-- Instructions for the task --
Quote every line from the top of the listing down to and including the line that contains "COL = scene.collection".

-- Data provided --

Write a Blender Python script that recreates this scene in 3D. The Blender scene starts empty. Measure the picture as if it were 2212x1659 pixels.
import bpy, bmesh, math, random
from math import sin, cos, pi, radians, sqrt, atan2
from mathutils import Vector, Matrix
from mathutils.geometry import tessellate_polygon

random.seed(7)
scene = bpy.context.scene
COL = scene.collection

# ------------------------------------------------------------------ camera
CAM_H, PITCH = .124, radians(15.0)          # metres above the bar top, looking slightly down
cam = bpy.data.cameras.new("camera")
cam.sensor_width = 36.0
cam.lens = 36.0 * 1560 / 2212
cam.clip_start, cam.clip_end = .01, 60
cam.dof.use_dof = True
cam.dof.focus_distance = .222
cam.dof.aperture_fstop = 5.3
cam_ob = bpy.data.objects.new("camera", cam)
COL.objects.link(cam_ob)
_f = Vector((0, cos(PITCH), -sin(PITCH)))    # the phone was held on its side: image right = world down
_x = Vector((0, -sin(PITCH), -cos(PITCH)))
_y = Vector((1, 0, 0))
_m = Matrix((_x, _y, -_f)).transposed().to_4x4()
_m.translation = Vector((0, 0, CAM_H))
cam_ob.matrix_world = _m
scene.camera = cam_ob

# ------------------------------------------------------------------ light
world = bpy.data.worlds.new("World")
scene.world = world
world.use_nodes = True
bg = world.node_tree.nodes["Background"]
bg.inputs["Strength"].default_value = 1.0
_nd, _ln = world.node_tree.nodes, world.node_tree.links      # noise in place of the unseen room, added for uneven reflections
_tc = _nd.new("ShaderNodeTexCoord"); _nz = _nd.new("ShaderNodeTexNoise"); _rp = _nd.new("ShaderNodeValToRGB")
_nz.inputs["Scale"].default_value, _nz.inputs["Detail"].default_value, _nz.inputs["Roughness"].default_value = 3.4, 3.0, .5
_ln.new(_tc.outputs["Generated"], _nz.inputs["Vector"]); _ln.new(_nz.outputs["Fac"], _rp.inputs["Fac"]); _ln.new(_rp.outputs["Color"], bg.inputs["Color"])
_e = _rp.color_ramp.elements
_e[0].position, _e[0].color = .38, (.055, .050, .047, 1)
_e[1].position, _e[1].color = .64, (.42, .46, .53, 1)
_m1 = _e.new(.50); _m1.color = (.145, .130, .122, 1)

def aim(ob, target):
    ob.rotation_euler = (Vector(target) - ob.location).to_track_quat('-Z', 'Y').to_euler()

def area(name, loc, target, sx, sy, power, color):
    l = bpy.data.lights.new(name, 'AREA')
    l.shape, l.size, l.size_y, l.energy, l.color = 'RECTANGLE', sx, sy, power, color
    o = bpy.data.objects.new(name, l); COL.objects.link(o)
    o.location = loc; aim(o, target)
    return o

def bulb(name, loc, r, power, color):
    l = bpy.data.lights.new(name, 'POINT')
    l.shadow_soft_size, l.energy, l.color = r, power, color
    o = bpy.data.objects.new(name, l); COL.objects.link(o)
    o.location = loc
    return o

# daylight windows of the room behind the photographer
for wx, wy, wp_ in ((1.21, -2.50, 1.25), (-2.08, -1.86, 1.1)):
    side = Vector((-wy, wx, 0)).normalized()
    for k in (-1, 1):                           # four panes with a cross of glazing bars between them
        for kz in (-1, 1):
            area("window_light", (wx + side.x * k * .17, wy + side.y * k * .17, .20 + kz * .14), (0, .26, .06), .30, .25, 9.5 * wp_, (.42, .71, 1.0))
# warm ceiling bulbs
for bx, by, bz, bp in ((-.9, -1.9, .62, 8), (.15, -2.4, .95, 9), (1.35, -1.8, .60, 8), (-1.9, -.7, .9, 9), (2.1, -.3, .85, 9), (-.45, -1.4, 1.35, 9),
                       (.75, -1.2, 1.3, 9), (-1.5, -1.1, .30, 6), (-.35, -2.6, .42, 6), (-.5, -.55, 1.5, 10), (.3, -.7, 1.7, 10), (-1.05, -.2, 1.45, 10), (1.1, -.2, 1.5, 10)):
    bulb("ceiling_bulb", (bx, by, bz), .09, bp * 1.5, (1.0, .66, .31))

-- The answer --
Write a Blender Python script that recreates this scene in 3D. The Blender scene starts empty. Measure the picture as if it were 2212x1659 pixels.
import bpy, bmesh, math, random
from math import sin, cos, pi, radians, sqrt, atan2
from mathutils import Vector, Matrix
from mathutils.geometry import tessellate_polygon

random.seed(7)
scene = bpy.context.scene
COL = scene.collection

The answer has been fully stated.